Si va avanti così, fra gli artefatti di sangue e secrezioni e le didascalie piene pienissime di schwa. Si passeggia rapiti. Esaltati dalla libertà sessuale; soffocati nell’oppressione linguistica. Eppure, più dell’arte, i capolavori sono proprio le didascalie. “Viviamo immersi in una società capitalistica e patriarcale, verticale e quindi fallica. Essa è rappresentata come un fallo per via della sua struttura gerarchica e per essere a immagine e somiglianza dell’uomo etero, bianco e normodotato”: è la descrizione di “Ego”, la piramide di Davide Viggiano su cui poggiano calchi di membri realizzati con paraffina e polveri. E insomma è tutto così, tutto cazzi e propaganda. Fino a voltare l’angolo del salone. La seconda parte della mostra raccoglie i cimeli della queerness che fu. Sono i manifesti dei primi Pride e i numeri di “Fuori!”, la storica rivista di liberazione omosessuale pubblicata dal 1972 al 1982. Un salto nelle radici della Generazione Y. Su un tavolino, lì accanto, una biblioteca minima del Queer. “L’eterosessualità non è un orientamento sessuale tra tanti”, si legge in una quarta di copertina, perché l’eterosessualità – secondo Monique Wittig – fonda un sistema di dominio degli uomini sulle donne.
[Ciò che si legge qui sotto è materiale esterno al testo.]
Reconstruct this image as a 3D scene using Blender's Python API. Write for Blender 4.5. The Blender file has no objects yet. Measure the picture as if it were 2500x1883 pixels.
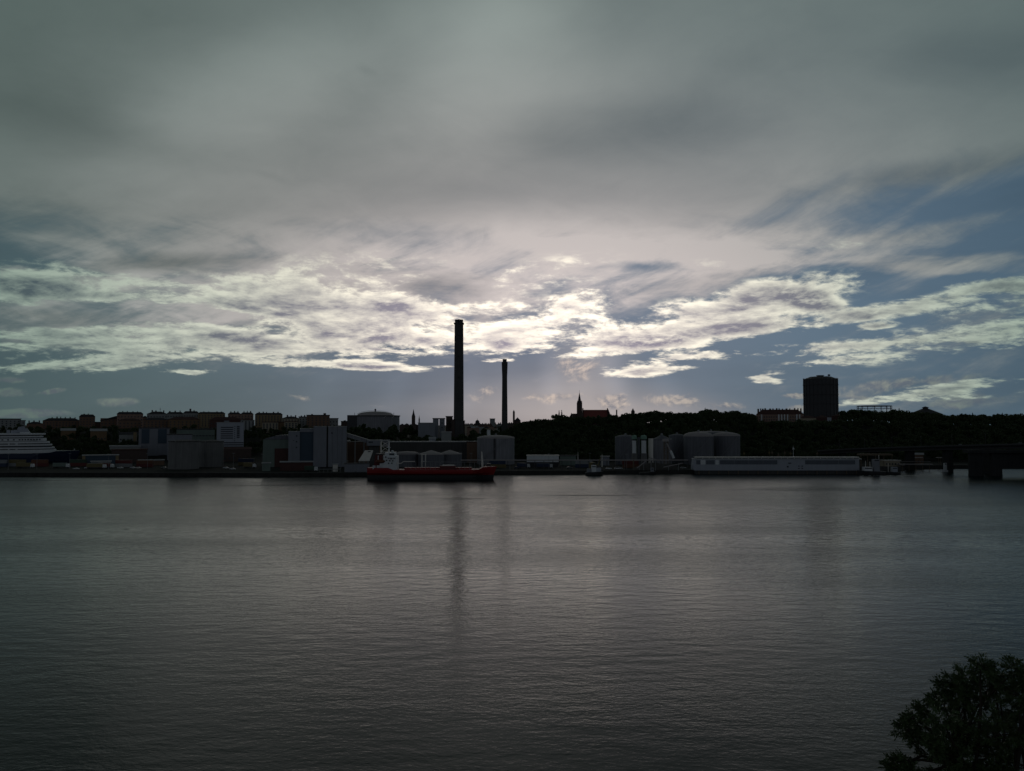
import bpy, bmesh, math, random
from mathutils import Vector, Matrix, noise as mnoise
R = math.radians
random.seed(11)
scene = bpy.context.scene
COL = scene.collection

# ---------------------------------------------------------------- camera
F, CX, CY, HZ, CAMZ = 2120.0, 1250.0, 941.5, 1036.0, 35.0     # photo pixels, metres
TH = math.atan((HZ - CY) / F)
cam_d = bpy.data.cameras.new('camera')
cam_d.sensor_width = 36.0
cam_d.lens = 36.0 * F / 2500.0
cam_d.clip_start = 0.2
cam_d.clip_end = 60000
cam = bpy.data.objects.new('camera', cam_d)
COL.objects.link(cam)
cam.location = (0, 0, CAMZ)
cam.rotation_euler = (R(90) + TH, 0, 0)
scene.camera = cam

ROT = 0.0            # heading of the group being built: a building squarely facing the bay is laid out on the
                     # axis and then turned, rigidly, about the viewpoint's plumb line
class view:
    def __init__(s, px): s.a = math.atan((px - CX) / F)
    def __enter__(s):
        global ROT
        s.old = ROT; ROT = s.a; return 1 / math.cos(s.a)
    def __exit__(s, *e):
        global ROT
        ROT = s.old
def W2(x, y):
    c, s = math.cos(ROT), math.sin(ROT); return x * c + y * s, -x * s + y * c
def zat(py, Y):
    Y = Y * math.cos(ROT)
    return CAMZ + Y * math.tan(TH + math.atan((CY - py) / F))
def xat(px, Y, Z=None):
    if ROT: return Y * math.tan(math.atan((px - CX) / F) - ROT)
    z = 20.0 if Z is None else Z
    return (px - CX) / F * (Y * math.cos(TH) + (z - CAMZ) * math.sin(TH))
def pt(px, py, Y):
    z = zat(py, Y)
    return (xat(px, Y, z), Y, z)
def circ(px0, px1, Y):
    """upright drum seen between px0 and px1 with its near side at distance Y: centre x, centre y, radius"""
    a, c = (px1 - px0) / 2 / F, ((px0 + px1) / 2 - CX) / F
    a /= math.sqrt(1 + c * c)
    r = a * Y / (1 - a)
    return c * (Y + r), Y + r, r
def mpp(Y):
    return Y / F

# ---------------------------------------------------------------- colour management
scene.view_settings.view_transform = 'Standard'
scene.view_settings.look = 'None'
scene.view_settings.gamma = 1
scene.view_settings.use_curve_mapping = False
EXPO = -4.0
scene.view_settings.exposure = EXPO
scene.render.film_transparent = False
cy = scene.cycles
cy.max_bounces = 5; cy.diffuse_bounces = 2; cy.glossy_bounces = 3; cy.transmission_bounces = 2
cy.sample_clamp_indirect = 2.0
cy.caustics_reflective = False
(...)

E ancora spicca “Questo libro è trans” di Juno Dawson. Qui dentro c’è tutto quello che avreste voluto sapere sul sesso androgino ma non avete mai osato chiedere. 


E’ la mostra del sesso engagé, questa. E davvero non siamo ancelle del patriarcato se sospettiamo del letto in società. La filosofa Camille Paglia, lesbica e femminista, già nel ‘99 scriveva che la “costruzione sociale del genere è il modo che le persone deboli hanno trovato per affrontare gli impulsi disordinati dei loro corpi”. Il Queer è mostruoso, scrivono i curatori della mostra. E in effetti è un mostro il letto che cammina in società. Come un gigante che getta nel mondo i suoi paradossi, i suoi sapori, gli odori, i suoni convulsi. Perché il letto è il luogo in cui le difese si abbassano. E quando smette di essere culla di sogni, allora sì, diventa mostruoso. Sparge nel mondo tutta la vulnerabilità dell’umano, e riempie la vita di limiti e ricatti, bavagli e asterischi. Quando il letto diventa militante, cessa di essere libero. 
E adesso, dal culo alla metafisica, in ascensore verso De Chirico, rispondiamo finalmente al QR code. Roma è Ultraqueer? Sembrerebbe di sì, in questo revival di falli-amuleti. Di cinedi e schiavetti paraculi. Ma soprattutto di Eliogabali interessati allo scambio coppie e genitali. E la stessa mostra, in fondo, è una cronaca del nostro Basso Impero. Un ricorso storico. Col queer che rintocca l’ora di una città eterna. Mostruosa e favolosa.